It’s a damn but predictable shame. Trump’s tariffs and defamation of China has squandered the opportunity to contain China’s economic dominance, military buildup, adventurism in Southeast Asia and, yes, to negotiate a win-win trade deal with Beijing.
China represents 27 percent of the of the world’s production, but only 13 percent of its global consumption. Its domestic economy can no longer consume enough to absorb all China produces, so it needs to increase its exports.
But it can’t if other countries maintain or increase their production to compete with Chinese exports, or if America leverages its enormous buying power to purchase more from other countries and less from China and creates a cooperative strategy with other countries that enables more production of goods to compete with Chinese exports.
It would have worked. America’s trading partners recognize the opportunity arising from China’s growing dependence on exports. And, coupled with concerns about China’s dominance of global manufacturing supply chains, more countries would have been likely to align their trade policies, such as tariffs and technology export controls, with Washington’s.
But Trump crushed the opportunity with his punitive tariffs, his trashing the trust of our trading partners and their willingness to cooperate, his tendency to make decisions without the advice of qualified experts, of whom he has none, and out of anger — all to fulfill his unkeepable promises that gulled his MAGA followers. Worse, the alienation of our trading partners is likely to generate self-protective strategies among our trading partners like building ties with Beijing to offset the risks of relying on the U.S.
Moreover, Trump’s tariffs are likely to backfire as they did in 2017 when they put pressure on corporate profits, lead to job loss, weaker wage growth and lower consumer spending (which accounts for 72 percent of GDP). China adjusted by replacing US imports with goods from other countries. It found suppliers in Canada and Brazil for soybeans it used to buy from U.S. farmers. Two thousand U.S. pecan growers saw their sales hit by Chinese retaliatory tariffs which cut U.S. sales to China from 460,000 metric tons to 170.
Obama and Biden tried to contain China through multilateral approaches like the Trans-Pacific Partnership (TPP) – a trade agreement with eleven pacific rim countries that excluded China, eliminated 18,000 tariffs on made-in-America exports, including every type of American-manufactured and most agricultural products.

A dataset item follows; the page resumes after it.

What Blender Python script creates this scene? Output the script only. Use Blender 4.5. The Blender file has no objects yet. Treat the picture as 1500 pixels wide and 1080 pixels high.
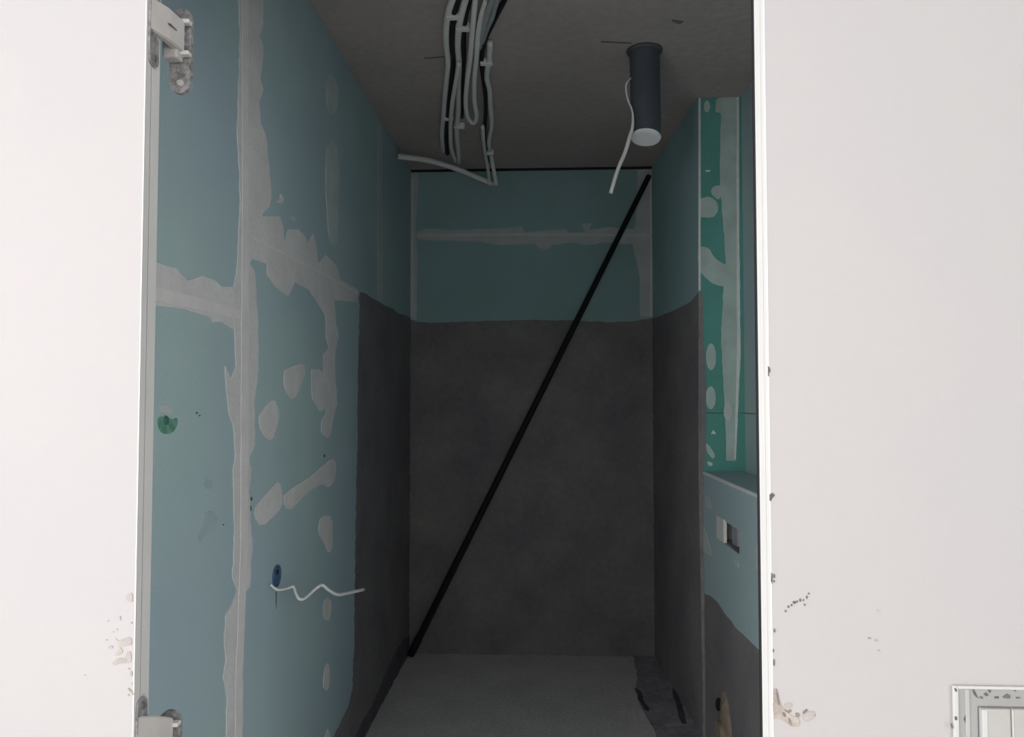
import bpy, bmesh, math, random
from mathutils import Vector, Matrix
from mathutils.geometry import delaunay_2d_cdt
random.seed(7)
S = bpy.context.scene
COL = S.collection

# ------------------------------------------------------------------ camera
F_PX, W_PX, H_PX = 1085.0, 1500.0, 1080.0
EYE = Vector((0.0, 0.0, 1.37))
VP = (800.0, 580.0)                       # where the room's long axis (+Y) meets the picture
cam_d = bpy.data.cameras.new('camera'); cam = bpy.data.objects.new('camera', cam_d); COL.objects.link(cam)
cam_d.sensor_width = 36.0; cam_d.sensor_fit = 'HORIZONTAL'
cam_d.lens = F_PX / W_PX * 36.0
cam_d.clip_start = 0.01
PITCH = math.atan((VP[1] - H_PX / 2) / F_PX)
YAW = math.atan((VP[0] - W_PX / 2) / math.hypot(F_PX, VP[1] - H_PX / 2))
cam.location = EYE
cam.rotation_euler = (math.pi / 2 + PITCH, 0, YAW)
S.camera = cam
ROT = cam.rotation_euler.to_matrix()

# ------------------------------------------------------------------ light: a hall with a daylit left window and an added right one
S.view_settings.view_transform = 'Standard'
S.view_settings.look = 'None'
S.view_settings.gamma = 1.0
S.view_settings.use_curve_mapping = False
S.view_settings.exposure = 0.0
wld = bpy.data.worlds.new('daylight'); S.world = wld; wld.use_nodes = True
wld.node_tree.nodes['Background'].inputs[0].default_value = (0.75, 0.85, 1.0, 1)
wld.node_tree.nodes['Background'].inputs[1].default_value = 0.15

def area(name, loc, rot, sx, sy, power, color):
    l = bpy.data.lights.new(name, 'AREA'); l.shape = 'RECTANGLE'; l.size = sx; l.size_y = sy
    l.energy = power; l.color = color
    o = bpy.data.objects.new(name, l); COL.objects.link(o); o.location = loc; o.rotation_euler = rot
    return o
# daylight by the hall's left window; right one added to brighten the left wall
DAY = (0.99, 0.985, 0.985)
area('daylight_left_window_near', (-1.95, -0.55, 1.45), (0, -math.pi / 2, 0), 2.0, 1.5, 68, DAY)
area('daylight_left_window_far', (-1.95, -2.45, 1.45), (0, -math.pi / 2, 0), 2.0, 1.8, 135, DAY)
area('added_fill_right', (2.65, -2.5, 1.45), (0, math.pi / 2, 0), 2.1, 2.4, 92, DAY)

# ------------------------------------------------------------------ helpers
def ray(px, py):
    return ROT @ Vector((px - W_PX / 2, H_PX / 2 - py, -F_PX))
def hit(axis, c, px, py):                 # the point of a room plane (axis = c) seen at a picture point
    d = ray(px, py)
    return EYE + d * ((c - EYE[axis]) / d[axis])
def hitp(p0, n, px, py):
    d = ray(px, py)
    return EYE + d * ((p0 - EYE).dot(n) / d.dot(n))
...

TPP also provided for stronger labor standards in Asia and environmental protections that put state-owned enterprises on a level playing field with U.S. businesses, particularly small businesses that make up 98 percent of U.S. exporters.
But Trump took an uninformed and I’m-in-control-now approach and, disastrously, exited TPP, apparently without knowing what was in it – not surprising for a man that doesn’t read. China stepped in and replaced us with trade agreements with the TPP members we abandoned and excluded us. It left China free to bully its neighbors, which sowed distrust of America in the region.
Although President Biden restored some of it, will return now that Trump is in charged.